#### [Given instruction]
Reproduce each line from the first in the data through the line that contains "scene.camera = cam" exactly; give nothing else.

#### [Dataset content]
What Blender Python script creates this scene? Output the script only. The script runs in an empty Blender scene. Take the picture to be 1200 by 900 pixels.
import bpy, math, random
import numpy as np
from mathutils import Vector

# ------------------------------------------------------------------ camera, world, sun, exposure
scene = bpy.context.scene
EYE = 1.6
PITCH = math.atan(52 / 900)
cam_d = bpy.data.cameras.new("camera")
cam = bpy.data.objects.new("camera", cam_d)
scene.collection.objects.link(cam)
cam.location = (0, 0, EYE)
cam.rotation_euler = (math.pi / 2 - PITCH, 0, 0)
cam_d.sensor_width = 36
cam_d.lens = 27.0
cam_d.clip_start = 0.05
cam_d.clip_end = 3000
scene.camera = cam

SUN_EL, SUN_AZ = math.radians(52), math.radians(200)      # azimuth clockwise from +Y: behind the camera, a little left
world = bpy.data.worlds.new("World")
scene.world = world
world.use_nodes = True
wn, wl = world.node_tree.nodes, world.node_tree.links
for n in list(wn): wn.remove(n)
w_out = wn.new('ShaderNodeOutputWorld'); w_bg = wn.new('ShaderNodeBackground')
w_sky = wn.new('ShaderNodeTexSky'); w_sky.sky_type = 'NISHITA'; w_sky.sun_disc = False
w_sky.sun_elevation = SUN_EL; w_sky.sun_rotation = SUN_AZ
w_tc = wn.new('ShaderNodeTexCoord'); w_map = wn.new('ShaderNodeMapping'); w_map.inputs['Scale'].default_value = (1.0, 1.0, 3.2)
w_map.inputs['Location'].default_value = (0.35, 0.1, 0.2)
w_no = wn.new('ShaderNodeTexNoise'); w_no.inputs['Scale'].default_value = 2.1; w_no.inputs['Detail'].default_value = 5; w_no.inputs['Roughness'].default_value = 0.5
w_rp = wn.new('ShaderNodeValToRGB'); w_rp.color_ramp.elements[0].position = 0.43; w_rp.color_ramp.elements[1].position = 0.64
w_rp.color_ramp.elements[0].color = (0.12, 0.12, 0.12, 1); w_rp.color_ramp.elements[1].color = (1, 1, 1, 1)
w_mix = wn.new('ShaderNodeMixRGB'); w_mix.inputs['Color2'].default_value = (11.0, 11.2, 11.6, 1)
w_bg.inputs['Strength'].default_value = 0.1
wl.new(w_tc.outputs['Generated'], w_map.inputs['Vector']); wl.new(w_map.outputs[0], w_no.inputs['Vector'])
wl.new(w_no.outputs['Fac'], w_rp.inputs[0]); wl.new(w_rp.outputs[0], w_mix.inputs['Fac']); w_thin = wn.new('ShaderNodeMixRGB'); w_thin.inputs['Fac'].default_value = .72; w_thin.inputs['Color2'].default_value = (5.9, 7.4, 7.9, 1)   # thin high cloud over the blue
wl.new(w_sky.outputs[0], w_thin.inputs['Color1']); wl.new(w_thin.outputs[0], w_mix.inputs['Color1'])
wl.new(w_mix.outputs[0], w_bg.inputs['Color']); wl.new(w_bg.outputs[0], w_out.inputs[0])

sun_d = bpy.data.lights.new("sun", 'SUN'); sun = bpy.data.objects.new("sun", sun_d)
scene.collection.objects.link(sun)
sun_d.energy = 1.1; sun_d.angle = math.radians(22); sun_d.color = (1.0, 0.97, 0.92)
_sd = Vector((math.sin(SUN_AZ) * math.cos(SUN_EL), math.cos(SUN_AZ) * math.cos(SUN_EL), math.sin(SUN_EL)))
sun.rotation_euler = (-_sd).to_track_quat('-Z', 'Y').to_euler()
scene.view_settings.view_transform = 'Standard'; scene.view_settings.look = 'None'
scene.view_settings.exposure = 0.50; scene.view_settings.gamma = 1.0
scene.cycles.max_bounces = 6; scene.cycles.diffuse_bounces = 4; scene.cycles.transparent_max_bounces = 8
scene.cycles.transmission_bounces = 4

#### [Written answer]
What Blender Python script creates this scene? Output the script only. The script runs in an empty Blender scene. Take the picture to be 1200 by 900 pixels.
import bpy, math, random
import numpy as np
from mathutils import Vector

# ------------------------------------------------------------------ camera, world, sun, exposure
scene = bpy.context.scene
EYE = 1.6
PITCH = math.atan(52 / 900)
cam_d = bpy.data.cameras.new("camera")
cam = bpy.data.objects.new("camera", cam_d)
scene.collection.objects.link(cam)
cam.location = (0, 0, EYE)
cam.rotation_euler = (math.pi / 2 - PITCH, 0, 0)
cam_d.sensor_width = 36
cam_d.lens = 27.0
cam_d.clip_start = 0.05
cam_d.clip_end = 3000
scene.camera = cam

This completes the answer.